M&S says all new leases or retrofit agreements will facilitate sharing of data on gas, electricity, water usage and waste in M&S-occupied buildings. This will encourage both the retailer and its landlords - typically shopping centers and retail parks - to reduce CO2 emissions. The policy also encourages a joint approach to investment in eco-building technology such as biomass boilers, LED lighting and rainwater harvesting.

M&S will launch the new policy at next week’s Ecobuild 2013 conference in London.

The company says it reached an agreement with members of London’s Better Buildings Partnership to add green clauses to its existing leases. M&S calls the collaboration the first of its kind on this scale in the UK. The agreement will cover some of M&S’s largest stores, including those at Brent Cross in London, Silverburn in Glasgow and Meadowhall in Sheffield.

The policy is part of the retailer’s Plan A program, which includes a commitment to reduce energy use in M&S stores, offices and warehouses by 35 percent by 2015 against a 2007 baseline. M&S has already achieved a 28 percent reduction.

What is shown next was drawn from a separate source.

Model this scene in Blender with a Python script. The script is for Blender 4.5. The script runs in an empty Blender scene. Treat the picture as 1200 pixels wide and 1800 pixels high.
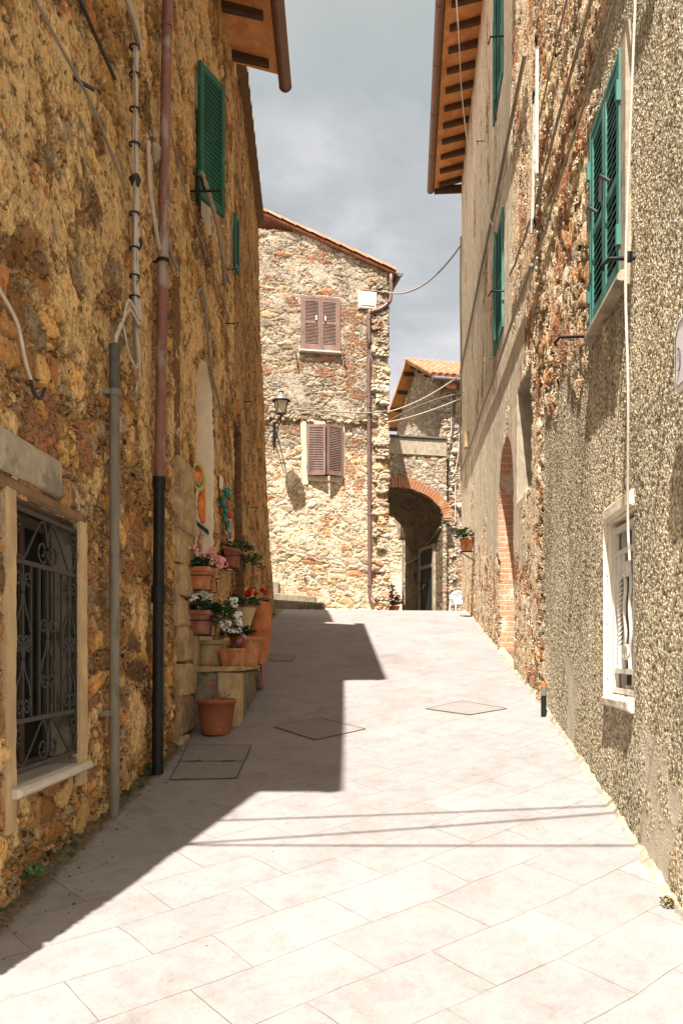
import bpy, math, random
import numpy as np
from mathutils import Vector, Matrix
random.seed(7)
S = bpy.context.scene
COL = S.collection
R = math.radians
# ------------------------------------------------------------------ camera
EYE = 1.63
cam = bpy.data.cameras.new("camera"); camo = bpy.data.objects.new("camera", cam); COL.objects.link(camo)
cam.sensor_fit = 'HORIZONTAL'; cam.sensor_width = 36; cam.lens = 45
cam.shift_y = 250/1200
cam.clip_start = .05; cam.clip_end = 2000
camo.location = (0, 0, EYE); camo.rotation_euler = (R(90), 0, 0)
S.camera = camo
S.view_settings.view_transform = 'Standard'; S.view_settings.look = 'None'
S.view_settings.exposure = 1.72; S.view_settings.gamma = 1
# ------------------------------------------------------------------ sun
SUN = Vector((.15, .49, -1)).normalized()
sl = bpy.data.lights.new("sun", 'SUN'); sl.energy = 4.0; sl.angle = R(.53); sl.color = (1, .945, .88)
so = bpy.data.objects.new("sun", sl); COL.objects.link(so); so.location = (-4, -12, 30)
so.rotation_euler = SUN.to_track_quat('-Z', 'Y').to_euler()

# ------------------------------------------------------------------ node helpers
class G:
    def __init__(s, tree): s.t = tree
    def node(s, typ, props=None, ins=None):
        n = s.t.nodes.new(typ)
        for k, v in (props or {}).items(): setattr(n, k, v)
        for k, v in (ins or {}).items(): s.put(n.inputs[k], v)
        return n
    def put(s, sock, v):
        if isinstance(v, bpy.types.NodeSocket): s.t.links.new(v, sock)
        elif isinstance(v, (tuple, list)) and sock.type == 'RGBA' and len(v) == 3: sock.default_value = (*v, 1)
        else: sock.default_value = v
    def obj(s): return s.node('ShaderNodeTexCoord').outputs['Object']
    def map(s, v, scale=(1, 1, 1), loc=(0, 0, 0), rot=(0, 0, 0)):
        return s.node('ShaderNodeMapping', None, {0: v, 1: loc, 2: rot, 3: scale}).outputs[0]
    def noise(s, v, scale, detail=4, rough=.6, dist=0, col=False):
        n = s.node('ShaderNodeTexNoise', None, {'Vector': v, 'Scale': scale, 'Detail': detail, 'Roughness': rough, 'Distortion': dist})
        return n.outputs[1 if col else 0]
    def vor(s, v, scale, feature='F1', rand=1):
        return s.node('ShaderNodeTexVoronoi', {'feature': feature}, {'Vector': v, 'Scale': scale, 'Randomness': rand})
    def ramp(s, f, stops, interp='LINEAR'):
        n = s.node('ShaderNodeValToRGB'); r = n.color_ramp; r.interpolation = interp
        while len(r.elements) < len(stops): r.elements.new(.5)
        for e, (p, c) in zip(r.elements, stops):
            e.position = p; e.color = (*c, 1) if len(c) == 3 else c
        s.put(n.inputs[0], f); return n.outputs[0]
    def mix(s, f, a, b, blend='MIX'):
        n = s.node('ShaderNodeMix', {'data_type': 'RGBA', 'blend_type': blend})
        s.put(n.inputs[0], f); s.put(n.inputs[6], a); s.put(n.inputs[7], b); return n.outputs[2]
    def fmix(s, f, a, b):
        n = s.node('ShaderNodeMix', {'data_type': 'FLOAT'})
        s.put(n.inputs[0], f); s.put(n.inputs[2], a); s.put(n.inputs[3], b); return n.outputs[0]
    def m(s, op, a, b=0., c=0.):
        n = s.node('ShaderNodeMath', {'operation': op}); s.put(n.inputs[0], a); s.put(n.inputs[1], b); s.put(n.inputs[2], c); return n.outputs[0]
    def vm(s, op, a, b, scale=None):
        n = s.node('ShaderNodeVectorMath', {'operation': op}); s.put(n.inputs[0], a); s.put(n.inputs[1], b)
        if scale is not None: s.put(n.inputs['Scale'], scale)
        return n.outputs[0]
    def mr(s, v, a, b, c=0., d=1., smooth=True):
        n = s.node('ShaderNodeMapRange', {'interpolation_type': 'SMOOTHSTEP' if smooth else 'LINEAR'})
        for i, x in enumerate((v, a, b, c, d)): s.put(n.inputs[i], x)
        return n.outputs[0]
    def sep(s, v): return s.node('ShaderNodeSeparateXYZ', None, {0: v}).outputs
    def comb(s, x, y, z): return s.node('ShaderNodeCombineXYZ', None, {0: x, 1: y, 2: z}).outputs[0]
    def bump(s, h, strength=.5, dist=.01, normal=None):
        n = s.node('ShaderNodeBump', None, {'Strength': strength, 'Distance': dist, 'Height': h})
        if normal is not None: s.put(n.inputs['Normal'], normal)
        return n.outputs[0]

MATS = {}
def newmat(name, color=None, rough=.9, metal=0., spec=.3):
    m = bpy.data.materials.new(name); m.use_nodes = True
    g = G(m.node_tree); b = m.node_tree.nodes['Principled BSDF']
    b.inputs['Roughness'].default_value = rough; b.inputs['Metallic'].default_value = metal
    b.inputs['Specular IOR Level'].default_value = spec
    MATS[name] = m
    return m, g, b
def setdisp(m, g, h, scale, mid=0.):
    o = m.node_tree.nodes['Material Output']
    d = g.node('ShaderNodeDisplacement', None, {'Height': h, 'Midlevel': mid, 'Scale': scale})
    m.node_tree.links.new(d.outputs[0], o.inputs['Displacement'])
    m.displacement_method = 'BOTH'
def plain(name, col, rough=.8, var=.25, scale=12, bump=.3, metal=0., spec=.3, col2=None, thr=.55, streak=None, bscale=60):
    """Painted / plain surface with noise variation and optional second colour in patches."""
    m, g, b = newmat(name, rough=rough, metal=metal, spec=spec)
    co = g.obj()
    if streak: co = g.map(co, streak)
    n = g.noise(co, scale, 5, .65)
    lo = tuple(c*(1-var) for c in col); hi = tuple(min(1, c*(1+var)) for c in col)
    c = g.ramp(n, [(.3, lo), (.7, hi)])
    if col2:
        n2 = g.noise(co, scale*.45, 7, .7)
        c = g.mix(g.mr(n2, thr-.05, thr+.07), c, col2)
    g.put(b.inputs['Base Color'], c)
    if bump: g.put(b.inputs['Normal'], g.bump(g.noise(co, bscale, 5, .7), bump, .006))
    g.put(b.inputs['Roughness'], g.mr(n, .3, .7, max(.05, rough-.12), min(1, rough+.1)))
    return m

def rubble_nodes(g, co, stones, mortar, sc=3.3, aspect=1.7, seed=0., cover=.5, covercol=(.5, .33, .15), brick=.62, gap=(.015, .085), relief=.55, zc=None, boxes=()):
    """Rubble masonry: stones of two sizes, brick patches and areas smeared over with mortar. Returns (colour, height)."""
    w = g.vm('SUBTRACT', g.noise(co, 2.6, 3, .6, col=True), (.5, .5, .5))
    cw = g.vm('ADD', co, g.vm('SCALE', w, (0, 0, 0), .22))
    w2 = g.vm('SUBTRACT', g.noise(co, 14, 2, .6, col=True), (.5, .5, .5))
    cw = g.vm('ADD', cw, g.vm('SCALE', w2, (0, 0, 0), .045))
    mp = g.map(cw, (sc, sc, sc*aspect), (seed, seed*.7, seed*1.3))
    v1 = g.vor(mp, 1); e1 = g.vor(mp, 1, 'DISTANCE_TO_EDGE').outputs[0]
    v2 = g.vor(mp, 2.3); e2 = g.m('MULTIPLY', g.vor(mp, 2.3, 'DISTANCE_TO_EDGE').outputs[0], .8)
    s1 = g.sep(v1.outputs['Color']); s2 = g.sep(v2.outputs['Color'])
    pick = g.m('GREATER_THAN', s1[1], .52)
    rnd = g.fmix(pick, s1[0], s2[0]); rnd2 = g.fmix(pick, s1[2], s2[2])
    e = g.m('MINIMUM', e1, g.fmix(pick, e1, e2))
    body = g.mr(e, gap[0], gap[1]); dome = g.mr(e, .0, .35)
    fine = g.noise(co, 38, 6, .7); mid = g.noise(co, 9, 5, .65); low = g.noise(co, 1.1, 5, .6)
    n = len(stones)
    sc_ = g.ramp(rnd, [(i/n, c) for i, c in enumerate(stones)], 'CONSTANT')
    sc_ = g.mix(1., sc_, g.ramp(rnd2, [(0, (.62, .6, .58)), (1, (1.15, 1.12, 1.1))]), 'MULTIPLY')
    mcol = g.mix(g.mr(mid, .35, .65), tuple(c*.7 for c in mortar), mortar)
    col = g.mix(body, mcol, sc_)
    h = g.m('MULTIPLY', body, g.m('ADD', .45, g.m('ADD', g.m('MULTIPLY', rnd2, .35), g.m('MULTIPLY', dome, .3))))
    # brick patches
    xyz = g.sep(cw)
    bv = g.comb(g.m('ADD', xyz[0], seed), xyz[2], 0.)
    bt = g.node('ShaderNodeTexBrick', None, {'Vector': bv, 'Color1': (.54, .25, .125), 'Color2': (.42, .21, .12), 'Mortar': tuple(c*.9 for c in mortar),
              'Scale': 1., 'Mortar Size': .011, 'Mortar Smooth': .3, 'Bias': .1, 'Brick Width': .27, 'Row Height': .075})
    bz = g.mr(g.noise(g.map(co, (1, 1, 1), (seed+3.1, 1.7, 5.)), 1.25, 4, .6), brick-.02, brick+.02)
    for (ba, bb, bc, bd) in boxes:
        xa, za_ = g.sep(co)[0], g.m('ADD', g.sep(co)[2], g.m('MULTIPLY', g.m('SUBTRACT', mid, .5), .5))
        xa = g.m('ADD', xa, g.m('MULTIPLY', g.m('SUBTRACT', low, .5), .8))
        q_ = g.m('MULTIPLY', g.m('MULTIPLY', g.mr(xa, ba-.04, ba+.04), g.mr(xa, bb+.04, bb-.04)), g.m('MULTIPLY', g.mr(za_, bc-.05, bc+.05), g.mr(za_, bd+.05, bd-.05)))
        bz = g.m('MAXIMUM', bz, g.m('MULTIPLY', q_, g.mr(g.noise(cw, 3.1, 4, .6), .47, .51)))
    bcol = g.mix(.55, bt.outputs[0], g.ramp(mid, [(.3, (.5, .42, .34)), (.7, (1.1, 1, .9))]), 'MULTIPLY')
    col = g.mix(bz, col, bcol)
    h = g.fmix(bz, h, g.m('SUBTRACT', .75, g.m('MULTIPLY', bt.outputs[1], .55)))
    # mortar smeared over the stones
    cn = g.m('ADD', g.noise(g.map(co, (1, 1, 1), (seed, 4.2, 0.)), 1.6, 7, .68), g.m('MULTIPLY', g.m('SUBTRACT', fine, .5), .1))
    if zc: cn = g.m('ADD', cn, g.mr(g.sep(co)[2], zc[0], zc[1], 0., zc[2]))
    cn = g.m('SUBTRACT', cn, g.m('MULTIPLY', bz, .06)); cm = g.mr(cn, cover-.035, cover+.05)
    ccol = g.ramp(mid, [(.3, tuple(c*.72 for c in covercol)), (.5, covercol), (.72, tuple(min(1, c*1.25) for c in covercol))])
    bl = g.noise(g.map(cw, (1, 1, 1.5), (seed*2, 1., 2.)), 5.5, 5, .7)
    ccol = g.mix(g.mr(bl, .53, .60), ccol, sc_); ccol = g.mix(g.mr(g.noise(g.map(cw, (1, 1, .8), (1., seed, 2.)), 7.5, 5, .7), .60, .66), ccol, tuple(c*.38 for c in covercol))
    col = g.mix(g.m('MULTIPLY', cm, .9), col, ccol)
    pit = g.mr(g.noise(g.map(co, (1, 1, .8)), 21, 4, .62), .42, .35)
    speck = g.mr(g.noise(co, 64, 3, .65), .40, .34)
    pit_tone = tuple(c*.22 for c in mortar)  # dark tone mixed into the pits and specks
    h = g.fmix(cm, h, g.m('ADD', relief, g.m('MULTIPLY', mid, .6)))
    h = g.m('SUBTRACT', h, g.m('MULTIPLY', pit, .5))
    h = g.m('ADD', h, g.m('MULTIPLY', g.m('SUBTRACT', mid, .5), .5))
    h = g.m('ADD', h, g.m('MULTIPLY', g.m('SUBTRACT', fine, .5), .38))
    col = g.mix(.72, col, g.ramp(fine, [(.30, (.36, .33, .30)), (.47, (.92, .91, .90)), (.68, (1.38, 1.34, 1.28))]), 'MULTIPLY')
    col = g.mix(.5, col, g.ramp(low, [(.3, (.6, .58, .56)), (.7, (1.2, 1.2, 1.2))]), 'MULTIPLY')
    col = g.mix(g.m('MAXIMUM', g.m('MULTIPLY', pit, .62), g.m('MULTIPLY', speck, .45)), col, pit_tone)
    return col, h, fine
def rubble(name, stones, mortar, disp=.05, upper=None, mid=.2, **k):
    m, g, b = newmat(name, rough=.95, spec=.12)
    co = g.obj()
    col, h, fine = rubble_nodes(g, co, stones, mortar, **k)
    if upper:   # the upper storey is weathered grey, the lower one was limewashed
        zz = g.m('ADD', g.sep(co)[2], g.m('MULTIPLY', g.m('SUBTRACT', g.noise(co, 1.3, 5, .6), .5), 1.2))
        col = g.mix(g.mr(zz, upper[0]-.12, upper[0]+.12), col, g.mix(1., col, upper[1], 'MULTIPLY'))
    g.put(b.inputs['Base Color'], col)
    g.put(b.inputs['Normal'], g.bump(g.noise(co, 55, 5, .72), .8, .012))
    setdisp(m, g, h, disp, mid)
    return m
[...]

According to Clem Constantine, director of property at M&S, 70 percent of the company’s current commercial buildings will still exist in 2050, which means big carbon reductions must come from existing buildings, not just new ones.

In June 2012, the company announced that all M&S-operated stores, offices, warehouse and delivery fleets in the UK have been certified as carbon neutral, a goal reached by significantly cutting emissions and purchasing carbon offsets. The company also placed first in Carbon Clear’s 2012 report ranking carbon measurement and reporting efforts of FTSE 100 companies.